Christ is the fulfillment of the law by being the embodiment of the law. The word made flesh. If we want to know what it looks like to live out the law fully and completely we look to how Jesus lived. This should not lead us to ask What Would Jesus Do. That is such a strange an irrelevant question. I'm not Jesus. I have been given my own set of gifts and personality to fulfill my personal baptismal call or vocation living in my time and place.

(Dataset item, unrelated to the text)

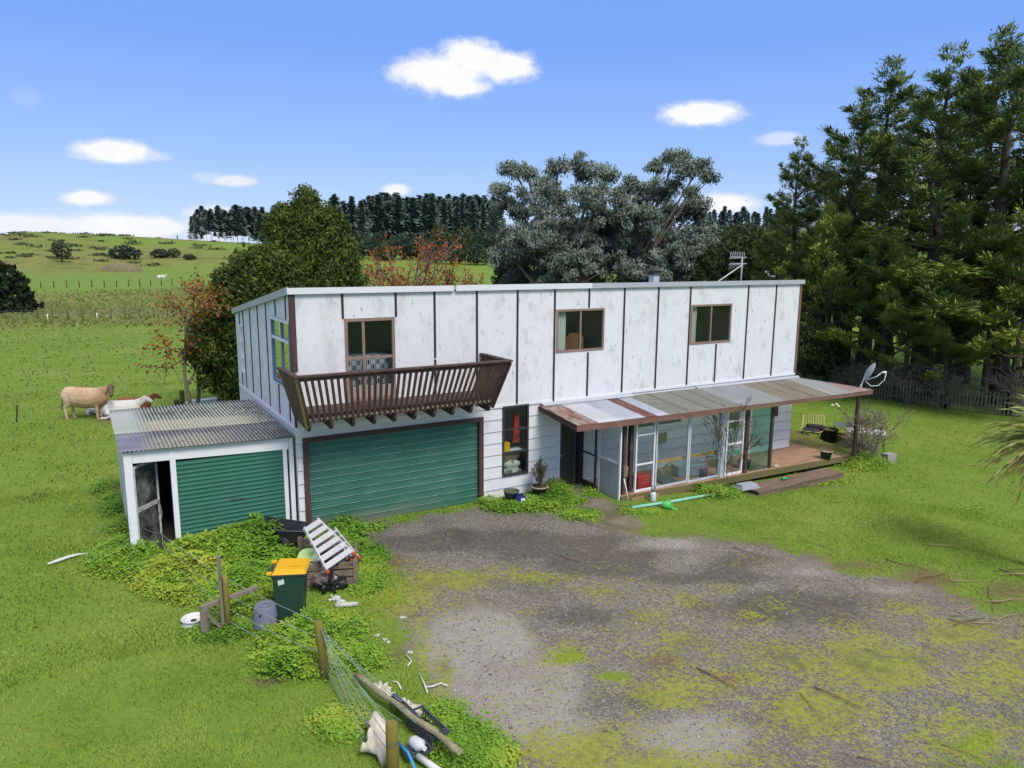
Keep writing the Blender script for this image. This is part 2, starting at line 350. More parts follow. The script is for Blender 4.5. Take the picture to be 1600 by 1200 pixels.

Instead Jesus fulfilling the law helps us get a glimpse of the nature of God. We can't be like Jesus, and that is the point. We can't keep the law. We need Grace. We need Christ. When the law fulfilled and lived completely came and dwelt among us, we crucified him. It isn't even that we can't will ourselves to do it, but when faced with it the consequence was death.

Friday, April 11, 2008

Healing

I felt incredibly anxious yesterday. All day I just couldn't feel calm, unless I was busy. Bus rides were terrible. I felt like I couldn't hold still and just needed to get off. It wasn't a mystery why I was feeling this way. And I knew I just needed to feel all the emotions pulsating through my body and not try to mask them or run from them.

I have been thinking a lot about my friend Dinah who died 2.5 years ago. I have also been doing a job search. Plus, I've been involved in a Life Passion search class. Yesterday, thoughts about all three of these were bubbling at the surface with seemingly no way to calm my anxiety surrounding each. I don't want to make a decision about a job. I'm ticked off at my friend for dying, yes, still. And writing down AND sharing what I want my life to look like makes me feel exposed, naked, and lets my inner critic have a field day.

This was the state I was in when a friend called and asked if I wanted to meet her for worship. Maybe I said. Maybe I want to worship a God I may or not believe in. Maybe I want to spend time in a place of contemplation when I can't figure out how to feel. But if I've learned anything in the 2.5 years since Dinah and Shawn died, it is always better to face things head on.

I sat there listening to the sermon on hearing Christ's voice among all the other voices we hear everyday. I started to relax. When I took communion and was reminded once again how this faith I have isn't about the nice things in life. I believe in a God that gets dirty, a God that doesn't mask pain but embraces it and uses it. Easter is pointless without Good Friday. It was in no way God's will for my friends to die. But the cross reminds us that God embraces the suffering and can use it to bring new life.

So in the community around communion and in the community of sharing in past experiences later over drinks, last night was one more chance to feel healing. One more chance to remind myself that yes, it is through the cross I view life. One more chance to be healed by future hope shared with a friend.

This was an extremely personal blog post for me. I'm a little shocked by it, but it felt good to write. The theology may not be perfect, but it is an honest reflection.